----- DATASET CONTENT -----

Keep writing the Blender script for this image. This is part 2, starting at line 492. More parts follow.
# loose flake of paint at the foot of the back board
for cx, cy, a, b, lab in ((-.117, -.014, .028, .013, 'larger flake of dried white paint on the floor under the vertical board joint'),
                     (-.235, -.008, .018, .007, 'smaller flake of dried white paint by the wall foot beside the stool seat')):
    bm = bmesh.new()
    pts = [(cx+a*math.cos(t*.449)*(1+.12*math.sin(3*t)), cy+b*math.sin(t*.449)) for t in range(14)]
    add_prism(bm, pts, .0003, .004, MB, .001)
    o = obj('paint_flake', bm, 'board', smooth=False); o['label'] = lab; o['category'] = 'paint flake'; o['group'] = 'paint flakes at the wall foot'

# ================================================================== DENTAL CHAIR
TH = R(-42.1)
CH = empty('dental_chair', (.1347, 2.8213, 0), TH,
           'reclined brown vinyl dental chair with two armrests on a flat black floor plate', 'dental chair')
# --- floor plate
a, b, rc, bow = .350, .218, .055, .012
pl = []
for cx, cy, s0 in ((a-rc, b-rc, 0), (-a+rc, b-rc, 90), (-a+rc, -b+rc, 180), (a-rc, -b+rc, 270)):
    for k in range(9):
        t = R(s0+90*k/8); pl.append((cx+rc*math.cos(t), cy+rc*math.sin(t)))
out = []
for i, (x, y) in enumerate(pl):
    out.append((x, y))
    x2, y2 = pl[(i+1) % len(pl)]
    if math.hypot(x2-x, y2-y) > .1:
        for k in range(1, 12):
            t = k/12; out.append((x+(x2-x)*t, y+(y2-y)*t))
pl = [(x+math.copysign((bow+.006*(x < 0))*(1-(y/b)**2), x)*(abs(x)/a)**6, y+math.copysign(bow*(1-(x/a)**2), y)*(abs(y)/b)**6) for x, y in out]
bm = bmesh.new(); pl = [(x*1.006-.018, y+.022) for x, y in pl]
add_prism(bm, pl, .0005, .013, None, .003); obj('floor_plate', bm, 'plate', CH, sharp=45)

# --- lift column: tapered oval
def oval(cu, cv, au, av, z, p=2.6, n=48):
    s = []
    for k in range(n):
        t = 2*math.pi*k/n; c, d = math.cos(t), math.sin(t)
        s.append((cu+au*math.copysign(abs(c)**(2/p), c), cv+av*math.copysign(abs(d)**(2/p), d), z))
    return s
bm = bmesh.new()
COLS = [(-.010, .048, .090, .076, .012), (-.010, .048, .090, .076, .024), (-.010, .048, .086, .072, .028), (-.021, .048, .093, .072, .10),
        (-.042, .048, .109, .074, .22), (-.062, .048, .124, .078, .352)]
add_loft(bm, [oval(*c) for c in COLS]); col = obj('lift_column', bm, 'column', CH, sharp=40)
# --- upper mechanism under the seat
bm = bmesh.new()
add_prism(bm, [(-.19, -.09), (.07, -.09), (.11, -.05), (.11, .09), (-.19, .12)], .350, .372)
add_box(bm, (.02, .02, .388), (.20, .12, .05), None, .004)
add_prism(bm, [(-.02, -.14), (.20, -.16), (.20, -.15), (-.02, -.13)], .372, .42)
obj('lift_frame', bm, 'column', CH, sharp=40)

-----

TASK STATEMENT ▸
Would you give the material above again, complete and exact?

SOLUTION TO THE PROBLEM ▸
Keep writing the Blender script for this image. This is part 2, starting at line 492. More parts follow.
# loose flake of paint at the foot of the back board
for cx, cy, a, b, lab in ((-.117, -.014, .028, .013, 'larger flake of dried white paint on the floor under the vertical board joint'),
                     (-.235, -.008, .018, .007, 'smaller flake of dried white paint by the wall foot beside the stool seat')):
    bm = bmesh.new()
    pts = [(cx+a*math.cos(t*.449)*(1+.12*math.sin(3*t)), cy+b*math.sin(t*.449)) for t in range(14)]
    add_prism(bm, pts, .0003, .004, MB, .001)
    o = obj('paint_flake', bm, 'board', smooth=False); o['label'] = lab; o['category'] = 'paint flake'; o['group'] = 'paint flakes at the wall foot'

# ================================================================== DENTAL CHAIR
TH = R(-42.1)
CH = empty('dental_chair', (.1347, 2.8213, 0), TH,
           'reclined brown vinyl dental chair with two armrests on a flat black floor plate', 'dental chair')
# --- floor plate
a, b, rc, bow = .350, .218, .055, .012
pl = []
for cx, cy, s0 in ((a-rc, b-rc, 0), (-a+rc, b-rc, 90), (-a+rc, -b+rc, 180), (a-rc, -b+rc, 270)):
    for k in range(9):
        t = R(s0+90*k/8); pl.append((cx+rc*math.cos(t), cy+rc*math.sin(t)))
out = []
for i, (x, y) in enumerate(pl):
    out.append((x, y))
    x2, y2 = pl[(i+1) % len(pl)]
    if math.hypot(x2-x, y2-y) > .1:
        for k in range(1, 12):
            t = k/12; out.append((x+(x2-x)*t, y+(y2-y)*t))
pl = [(x+math.copysign((bow+.006*(x < 0))*(1-(y/b)**2), x)*(abs(x)/a)**6, y+math.copysign(bow*(1-(x/a)**2), y)*(abs(y)/b)**6) for x, y in out]
bm = bmesh.new(); pl = [(x*1.006-.018, y+.022) for x, y in pl]
add_prism(bm, pl, .0005, .013, None, .003); obj('floor_plate', bm, 'plate', CH, sharp=45)

# --- lift column: tapered oval
def oval(cu, cv, au, av, z, p=2.6, n=48):
    s = []
    for k in range(n):
        t = 2*math.pi*k/n; c, d = math.cos(t), math.sin(t)
        s.append((cu+au*math.copysign(abs(c)**(2/p), c), cv+av*math.copysign(abs(d)**(2/p), d), z))
    return s
bm = bmesh.new()
COLS = [(-.010, .048, .090, .076, .012), (-.010, .048, .090, .076, .024), (-.010, .048, .086, .072, .028), (-.021, .048, .093, .072, .10),
        (-.042, .048, .109, .074, .22), (-.062, .048, .124, .078, .352)]
add_loft(bm, [oval(*c) for c in COLS]); col = obj('lift_column', bm, 'column', CH, sharp=40)
# --- upper mechanism under the seat
bm = bmesh.new()
add_prism(bm, [(-.19, -.09), (.07, -.09), (.11, -.05), (.11, .09), (-.19, .12)], .350, .372)
add_box(bm, (.02, .02, .388), (.20, .12, .05), None, .004)
add_prism(bm, [(-.02, -.14), (.20, -.16), (.20, -.15), (-.02, -.13)], .372, .42)
obj('lift_frame', bm, 'column', CH, sharp=40)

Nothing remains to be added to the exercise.